House NDAA amendment threatens Army data center leases
Supply-chain hygiene gets expensive when Congress makes Army land riskier for commercial builders than the parking lot outside the gate.
TL;DR
A House Armed Services Committee amendment to the FY2027 NDAA would block DoD from leasing military land for data centers unless operators exclude components made in China, Russia, Iran or North Korea. Federal News Network reports an Army official warned the rule could drive away more than $1.3 billion in private capital from Army data center partnerships. Primes and data center operators get the compliance burden; the Army gets delayed AI compute or a taxpayer-funded replacement plan.
The amendment is easy to defend in one sentence and hard to execute in the real procurement world. Rep.

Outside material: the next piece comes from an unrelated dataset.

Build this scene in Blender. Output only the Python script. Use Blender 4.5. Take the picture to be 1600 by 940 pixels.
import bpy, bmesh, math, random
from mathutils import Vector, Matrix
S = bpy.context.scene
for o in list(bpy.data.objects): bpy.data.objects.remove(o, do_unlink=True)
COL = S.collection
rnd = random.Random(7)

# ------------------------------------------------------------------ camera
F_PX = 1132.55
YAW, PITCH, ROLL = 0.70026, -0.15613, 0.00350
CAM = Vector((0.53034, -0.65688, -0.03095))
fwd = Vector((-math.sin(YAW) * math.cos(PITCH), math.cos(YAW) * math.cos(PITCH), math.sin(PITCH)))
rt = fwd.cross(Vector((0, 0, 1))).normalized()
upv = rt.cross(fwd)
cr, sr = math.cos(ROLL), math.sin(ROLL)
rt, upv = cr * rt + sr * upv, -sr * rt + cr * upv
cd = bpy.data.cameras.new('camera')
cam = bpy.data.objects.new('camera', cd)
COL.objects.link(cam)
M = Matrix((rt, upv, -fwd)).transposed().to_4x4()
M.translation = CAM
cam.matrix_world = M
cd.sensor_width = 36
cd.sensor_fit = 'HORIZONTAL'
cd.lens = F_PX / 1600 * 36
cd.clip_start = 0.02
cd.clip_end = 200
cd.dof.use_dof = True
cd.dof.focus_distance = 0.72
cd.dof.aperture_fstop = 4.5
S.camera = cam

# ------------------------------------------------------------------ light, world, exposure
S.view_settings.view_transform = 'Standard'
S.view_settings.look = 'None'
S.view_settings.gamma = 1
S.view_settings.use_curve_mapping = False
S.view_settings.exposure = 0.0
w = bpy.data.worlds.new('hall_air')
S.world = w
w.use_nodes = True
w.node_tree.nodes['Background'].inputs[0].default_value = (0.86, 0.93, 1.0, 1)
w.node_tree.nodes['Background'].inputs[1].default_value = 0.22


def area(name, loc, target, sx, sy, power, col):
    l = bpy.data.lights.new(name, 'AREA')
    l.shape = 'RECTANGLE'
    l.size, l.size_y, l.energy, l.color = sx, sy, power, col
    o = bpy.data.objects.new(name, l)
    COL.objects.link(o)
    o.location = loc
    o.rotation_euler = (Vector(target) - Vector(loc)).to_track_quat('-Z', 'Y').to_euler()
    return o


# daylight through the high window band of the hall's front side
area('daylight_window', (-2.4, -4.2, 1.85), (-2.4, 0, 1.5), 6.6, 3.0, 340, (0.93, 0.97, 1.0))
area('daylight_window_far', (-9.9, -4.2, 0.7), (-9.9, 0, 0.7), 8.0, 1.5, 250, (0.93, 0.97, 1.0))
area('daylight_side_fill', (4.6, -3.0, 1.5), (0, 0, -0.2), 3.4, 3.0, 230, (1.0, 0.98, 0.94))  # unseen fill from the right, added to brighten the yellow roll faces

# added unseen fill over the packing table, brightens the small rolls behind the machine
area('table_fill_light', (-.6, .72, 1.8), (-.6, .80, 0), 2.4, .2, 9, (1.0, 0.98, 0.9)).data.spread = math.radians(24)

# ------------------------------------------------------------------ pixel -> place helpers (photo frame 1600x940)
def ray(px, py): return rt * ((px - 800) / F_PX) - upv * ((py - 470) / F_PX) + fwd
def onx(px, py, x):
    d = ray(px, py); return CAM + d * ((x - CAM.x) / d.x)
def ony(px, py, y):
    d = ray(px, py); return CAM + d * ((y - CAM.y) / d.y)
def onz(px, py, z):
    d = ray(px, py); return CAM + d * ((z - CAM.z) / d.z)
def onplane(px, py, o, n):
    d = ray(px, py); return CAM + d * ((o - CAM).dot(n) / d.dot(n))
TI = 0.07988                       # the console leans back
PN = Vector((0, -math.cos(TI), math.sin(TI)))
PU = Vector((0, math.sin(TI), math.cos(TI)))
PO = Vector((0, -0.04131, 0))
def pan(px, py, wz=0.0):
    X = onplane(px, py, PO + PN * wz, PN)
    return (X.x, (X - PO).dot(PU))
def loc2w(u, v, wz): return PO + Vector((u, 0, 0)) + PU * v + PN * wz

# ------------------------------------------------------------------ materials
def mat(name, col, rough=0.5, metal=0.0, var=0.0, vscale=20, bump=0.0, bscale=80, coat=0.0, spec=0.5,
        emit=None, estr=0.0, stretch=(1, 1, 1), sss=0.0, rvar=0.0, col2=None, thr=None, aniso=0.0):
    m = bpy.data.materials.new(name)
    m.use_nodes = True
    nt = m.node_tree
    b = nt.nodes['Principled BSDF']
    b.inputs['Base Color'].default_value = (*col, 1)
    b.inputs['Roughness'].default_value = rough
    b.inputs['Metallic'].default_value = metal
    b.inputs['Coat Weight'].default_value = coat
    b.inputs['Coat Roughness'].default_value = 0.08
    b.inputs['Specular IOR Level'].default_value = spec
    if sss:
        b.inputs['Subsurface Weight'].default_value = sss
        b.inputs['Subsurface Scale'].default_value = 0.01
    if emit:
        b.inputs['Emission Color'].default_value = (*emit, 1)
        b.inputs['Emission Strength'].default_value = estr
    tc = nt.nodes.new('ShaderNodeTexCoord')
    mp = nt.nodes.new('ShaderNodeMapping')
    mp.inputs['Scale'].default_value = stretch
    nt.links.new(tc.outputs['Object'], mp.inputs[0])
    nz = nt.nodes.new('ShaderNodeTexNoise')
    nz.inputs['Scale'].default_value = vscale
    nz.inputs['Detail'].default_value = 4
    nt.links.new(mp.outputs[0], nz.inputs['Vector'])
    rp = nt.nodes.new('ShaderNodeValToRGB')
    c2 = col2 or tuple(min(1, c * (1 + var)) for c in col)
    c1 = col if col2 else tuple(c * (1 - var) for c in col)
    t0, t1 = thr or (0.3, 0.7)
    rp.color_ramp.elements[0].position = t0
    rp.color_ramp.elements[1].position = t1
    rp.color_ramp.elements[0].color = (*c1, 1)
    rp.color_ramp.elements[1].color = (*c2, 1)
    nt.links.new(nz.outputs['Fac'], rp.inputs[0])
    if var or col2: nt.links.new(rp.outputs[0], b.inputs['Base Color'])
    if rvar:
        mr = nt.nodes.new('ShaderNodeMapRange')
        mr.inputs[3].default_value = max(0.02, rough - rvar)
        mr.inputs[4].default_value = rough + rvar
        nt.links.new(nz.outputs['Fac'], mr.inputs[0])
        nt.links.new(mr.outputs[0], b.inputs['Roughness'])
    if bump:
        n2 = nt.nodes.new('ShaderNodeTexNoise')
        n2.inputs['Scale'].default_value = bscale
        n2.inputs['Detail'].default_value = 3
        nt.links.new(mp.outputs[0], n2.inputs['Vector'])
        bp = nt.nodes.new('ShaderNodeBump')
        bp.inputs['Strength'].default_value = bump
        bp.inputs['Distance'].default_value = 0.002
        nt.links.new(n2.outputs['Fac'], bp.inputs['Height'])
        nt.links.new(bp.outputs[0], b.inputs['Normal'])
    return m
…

Cory Mills’ provision would bar Defense Department land leases for data centers unless private operators agree not to install or operate covered data facility equipment containing components manufactured in China, Russia, Iran or North Korea, including certain printed circuit boards, advanced semiconductors, chipsets and other components DoD views as national security risks. Nobody needs a lecture on why those countries raise supply-chain concerns on military installations. The Army’s problem is that the rule would attach a stricter sourcing burden to projects on Army land than to comparable commercial facilities just outside the fence.
That asymmetry is the story. Federal News Network reports the Army has already selected Carlyle Group for a Fort Bliss data center and CyrusOne for a similar project at Dugway Proving Ground, with additional projects under consideration at Fort Bragg and Fort Hood. The commercial model matters: private operators finance, build and run the facilities, sell excess compute commercially, and provide the service access to capacity for AI and modernization needs. If Congress makes the on-base version uniquely hard to certify, the rational contractor response is not patriotic suffering. It is building elsewhere.
The Army official’s phrase, “federal land penalty,” is useful because it describes the operational effect without pretending the supply-chain concern is fake. The domestic industrial base does not yet produce some of the equipment data centers need, according to the Army official quoted by Federal News Network. So the amendment could turn a security preference into a practical exclusion rule, pushing more than $1.3 billion in private capital away from Army land. That does not secure Army AI infrastructure. It delays it, or moves the bill from private balance sheets to taxpayers.
The next useful question is not whether Chinese components belong in military data center infrastructure. It is what certification process Congress and DoD expect operators to use, at what component depth, and on what timeline. If the language survives Senate negotiation and conference, primes and data center partners will need a defensible bill-of-materials and country-of-manufacture process before signing leases. If it does not, Congress will still have the same underlying problem: securing data center supply chains without making the Army the worst customer in the market.